■ Written task
Set down all of the data that follows word for word, without the images.

■ Data extract
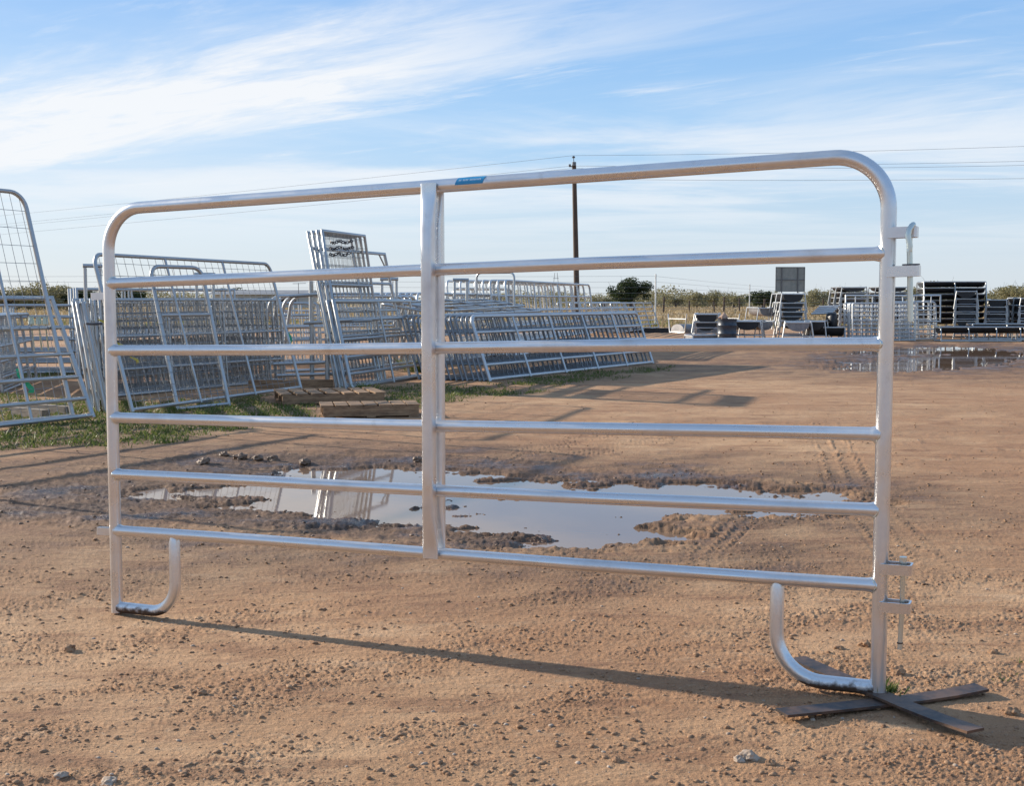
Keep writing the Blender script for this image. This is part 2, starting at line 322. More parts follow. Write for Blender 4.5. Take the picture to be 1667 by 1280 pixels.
# ------------------------------------------------------------ mesh helpers
class MB:
    def __init__(s): s.v = []; s.f = []
    def tube(s, pts, r, n=8, closed=False, caps=True, radii=None):
        pts = [Vector(p) for p in pts]; k = len(pts); base = len(s.v)
        T_ = []
        for i in range(k):
            if closed: a = (pts[i]-pts[i-1]).normalized(); b = (pts[(i+1) % k]-pts[i]).normalized()
            else:
                a = (pts[i]-pts[i-1]).normalized() if i else (pts[1]-pts[0]).normalized()
                b = (pts[i+1]-pts[i]).normalized() if i < k-1 else a
            t = (a+b).normalized(); T_.append((t, 1/max(.5, t.dot(a)), (b-a)))
        up = Vector((0, 1, 0)) if abs(T_[0][0].y) < .9 else Vector((1, 0, 0))
        N = (up - T_[0][0]*up.dot(T_[0][0])).normalized()
        for i in range(k):
            t, sc, bend = T_[i]
            N = (N - t*N.dot(t)).normalized(); B = t.cross(N)
            rr = radii[i] if radii else r
            bd = (bend - t*bend.dot(t))
            bd = bd.normalized() if bd.length > 1e-6 else None
            for j in range(n):
                a = 2*math.pi*j/n; o = (N*math.cos(a)+B*math.sin(a))*rr
                if bd is not None and sc > 1.001: o = o + bd*(o.dot(bd)*(sc-1))
                s.v.append(pts[i]+o)
        m = k if closed else k-1
        for i in range(m):
            i2 = (i+1) % k
            for j in range(n):
                j2 = (j+1) % n; s.f.append((base+i*n+j, base+i*n+j2, base+i2*n+j2, base+i2*n+j))
        if caps and not closed:
            s.f.append(tuple(base+j for j in range(n))[::-1]); s.f.append(tuple(base+(k-1)*n+j for j in range(n)))
        return s
    def box(s, c, size, M=None):
        c = Vector(c); b = len(s.v)
        for dx in (-.5, .5):
            for dy in (-.5, .5):
                for dz in (-.5, .5):
                    p = Vector((dx*size[0], dy*size[1], dz*size[2])); p = (M @ p) if M else p
                    s.v.append(c+p)
        for f in ((0, 1, 3, 2), (4, 6, 7, 5), (0, 4, 5, 1), (2, 3, 7, 6), (0, 2, 6, 4), (1, 5, 7, 3)): s.f.append(tuple(b+i for i in f))
        return s
    def loft(s, rings, closed=True, cap=True):
        b = len(s.v); n = len(rings[0])
        for r in rings: s.v += [Vector(p) for p in r]
        for i in range(len(rings)-1):
            for j in range(n if closed else n-1):
                j2 = (j+1) % n; s.f.append((b+i*n+j, b+i*n+j2, b+(i+1)*n+j2, b+(i+1)*n+j))
        if cap: s.f.append(tuple(b+j for j in range(n))[::-1]); s.f.append(tuple(b+(len(rings)-1)*n+j for j in range(n)))
        return s
    def mesh(s, name, mt, smooth=True):
        me = bpy.data.meshes.new(name); me.from_pydata([tuple(v) for v in s.v], [], s.f); me.materials.append(mt)
        if smooth:
            me.polygons.foreach_set('use_smooth', [len(p.vertices) == 4 for p in me.polygons]); me.set_sharp_from_angle(angle=R(50))
        me.update(); return me
    def build(s, name, mt, parent=None, smooth=True, loc=None): return link(name, s.mesh(name, mt, smooth), parent, loc)
def link(name, me, parent=None, loc=None):
    o = bpy.data.objects.new(name, me); col.objects.link(o)
    if parent is not None: o.parent = parent
    if loc is not None: o.location = loc
    return o
def tag(o, label=None, cat=None, group=None, kind=None):
    if label: o['label'] = label
    if cat: o['category'] = cat
    if group: o['group'] = group
    if kind: o['kind'] = kind
    return o
def empty(name, label, cat, group=None, loc=(0, 0, 0), rz=0):
    e = bpy.data.objects.new(name, None); col.objects.link(e); e.location = loc; e.rotation_euler = (0, 0, rz); e.empty_display_size = .2
    return tag(e, label, cat, group)
def npmesh(name, V, Fc, mt, rnd=None, smooth=False):
    me = bpy.data.meshes.new(name); V = np.asarray(V, dtype=np.float32); Fc = np.asarray(Fc, dtype=np.int32); k = Fc.shape[1]
    me.vertices.add(len(V)); me.vertices.foreach_set('co', V.ravel())
    me.loops.add(Fc.size); me.loops.foreach_set('vertex_index', Fc.ravel())
    me.polygons.add(len(Fc)); me.polygons.foreach_set('loop_start', np.arange(0, Fc.size, k, dtype=np.int32))
    try: me.polygons.foreach_set('loop_total', np.full(len(Fc), k, dtype=np.int32))
    except Exception: pass
    me.materials.append(mt)
    if smooth: me.polygons.foreach_set('use_smooth', np.ones(len(Fc), bool))
    me.update(calc_edges=True)
    if rnd is not None:
        a = me.attributes.new('rnd', 'FLOAT', 'POINT'); a.data.foreach_set('value', np.asarray(rnd, dtype=np.float32))
    return me
ORD = ['front', 'second', 'third', 'fourth', 'fifth', 'sixth', 'seventh', 'eighth', 'ninth', 'tenth', 'eleventh', 'twelfth', 'thirteenth', 'fourteenth', 'fifteenth', 'sixteenth']
def arc(cx, cz, r, a0, a1, n=7, y=0):
    return [(cx+r*math.cos(R(a0+(a1-a0)*i/n)), y, cz+r*math.sin(R(a0+(a1-a0)*i/n))) for i in range(n+1)]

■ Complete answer
Keep writing the Blender script for this image. This is part 2, starting at line 322. More parts follow. Write for Blender 4.5. Take the picture to be 1667 by 1280 pixels.
# ------------------------------------------------------------ mesh helpers
class MB:
    def __init__(s): s.v = []; s.f = []
    def tube(s, pts, r, n=8, closed=False, caps=True, radii=None):
        pts = [Vector(p) for p in pts]; k = len(pts); base = len(s.v)
        T_ = []
        for i in range(k):
            if closed: a = (pts[i]-pts[i-1]).normalized(); b = (pts[(i+1) % k]-pts[i]).normalized()
            else:
                a = (pts[i]-pts[i-1]).normalized() if i else (pts[1]-pts[0]).normalized()
                b = (pts[i+1]-pts[i]).normalized() if i < k-1 else a
            t = (a+b).normalized(); T_.append((t, 1/max(.5, t.dot(a)), (b-a)))
        up = Vector((0, 1, 0)) if abs(T_[0][0].y) < .9 else Vector((1, 0, 0))
        N = (up - T_[0][0]*up.dot(T_[0][0])).normalized()
        for i in range(k):
            t, sc, bend = T_[i]
            N = (N - t*N.dot(t)).normalized(); B = t.cross(N)
            rr = radii[i] if radii else r
            bd = (bend - t*bend.dot(t))
            bd = bd.normalized() if bd.length > 1e-6 else None
            for j in range(n):
                a = 2*math.pi*j/n; o = (N*math.cos(a)+B*math.sin(a))*rr
                if bd is not None and sc > 1.001: o = o + bd*(o.dot(bd)*(sc-1))
                s.v.append(pts[i]+o)
        m = k if closed else k-1
        for i in range(m):
            i2 = (i+1) % k
            for j in range(n):
                j2 = (j+1) % n; s.f.append((base+i*n+j, base+i*n+j2, base+i2*n+j2, base+i2*n+j))
        if caps and not closed:
            s.f.append(tuple(base+j for j in range(n))[::-1]); s.f.append(tuple(base+(k-1)*n+j for j in range(n)))
        return s
    def box(s, c, size, M=None):
        c = Vector(c); b = len(s.v)
        for dx in (-.5, .5):
            for dy in (-.5, .5):
                for dz in (-.5, .5):
                    p = Vector((dx*size[0], dy*size[1], dz*size[2])); p = (M @ p) if M else p
                    s.v.append(c+p)
        for f in ((0, 1, 3, 2), (4, 6, 7, 5), (0, 4, 5, 1), (2, 3, 7, 6), (0, 2, 6, 4), (1, 5, 7, 3)): s.f.append(tuple(b+i for i in f))
        return s
    def loft(s, rings, closed=True, cap=True):
        b = len(s.v); n = len(rings[0])
        for r in rings: s.v += [Vector(p) for p in r]
        for i in range(len(rings)-1):
            for j in range(n if closed else n-1):
                j2 = (j+1) % n; s.f.append((b+i*n+j, b+i*n+j2, b+(i+1)*n+j2, b+(i+1)*n+j))
        if cap: s.f.append(tuple(b+j for j in range(n))[::-1]); s.f.append(tuple(b+(len(rings)-1)*n+j for j in range(n)))
        return s
    def mesh(s, name, mt, smooth=True):
        me = bpy.data.meshes.new(name); me.from_pydata([tuple(v) for v in s.v], [], s.f); me.materials.append(mt)
        if smooth:
            me.polygons.foreach_set('use_smooth', [len(p.vertices) == 4 for p in me.polygons]); me.set_sharp_from_angle(angle=R(50))
        me.update(); return me
    def build(s, name, mt, parent=None, smooth=True, loc=None): return link(name, s.mesh(name, mt, smooth), parent, loc)
def link(name, me, parent=None, loc=None):
    o = bpy.data.objects.new(name, me); col.objects.link(o)
    if parent is not None: o.parent = parent
    if loc is not None: o.location = loc
    return o
def tag(o, label=None, cat=None, group=None, kind=None):
    if label: o['label'] = label
    if cat: o['category'] = cat
    if group: o['group'] = group
    if kind: o['kind'] = kind
    return o
def empty(name, label, cat, group=None, loc=(0, 0, 0), rz=0):
    e = bpy.data.objects.new(name, None); col.objects.link(e); e.location = loc; e.rotation_euler = (0, 0, rz); e.empty_display_size = .2
    return tag(e, label, cat, group)
def npmesh(name, V, Fc, mt, rnd=None, smooth=False):
    me = bpy.data.meshes.new(name); V = np.asarray(V, dtype=np.float32); Fc = np.asarray(Fc, dtype=np.int32); k = Fc.shape[1]
    me.vertices.add(len(V)); me.vertices.foreach_set('co', V.ravel())
    me.loops.add(Fc.size); me.loops.foreach_set('vertex_index', Fc.ravel())
    me.polygons.add(len(Fc)); me.polygons.foreach_set('loop_start', np.arange(0, Fc.size, k, dtype=np.int32))
    try: me.polygons.foreach_set('loop_total', np.full(len(Fc), k, dtype=np.int32))
    except Exception: pass
    me.materials.append(mt)
    if smooth: me.polygons.foreach_set('use_smooth', np.ones(len(Fc), bool))
    me.update(calc_edges=True)
    if rnd is not None:
        a = me.attributes.new('rnd', 'FLOAT', 'POINT'); a.data.foreach_set('value', np.asarray(rnd, dtype=np.float32))
    return me
ORD = ['front', 'second', 'third', 'fourth', 'fifth', 'sixth', 'seventh', 'eighth', 'ninth', 'tenth', 'eleventh', 'twelfth', 'thirteenth', 'fourteenth', 'fifteenth', 'sixteenth']
def arc(cx, cz, r, a0, a1, n=7, y=0):
    return [(cx+r*math.cos(R(a0+(a1-a0)*i/n)), y, cz+r*math.sin(R(a0+(a1-a0)*i/n))) for i in range(n+1)]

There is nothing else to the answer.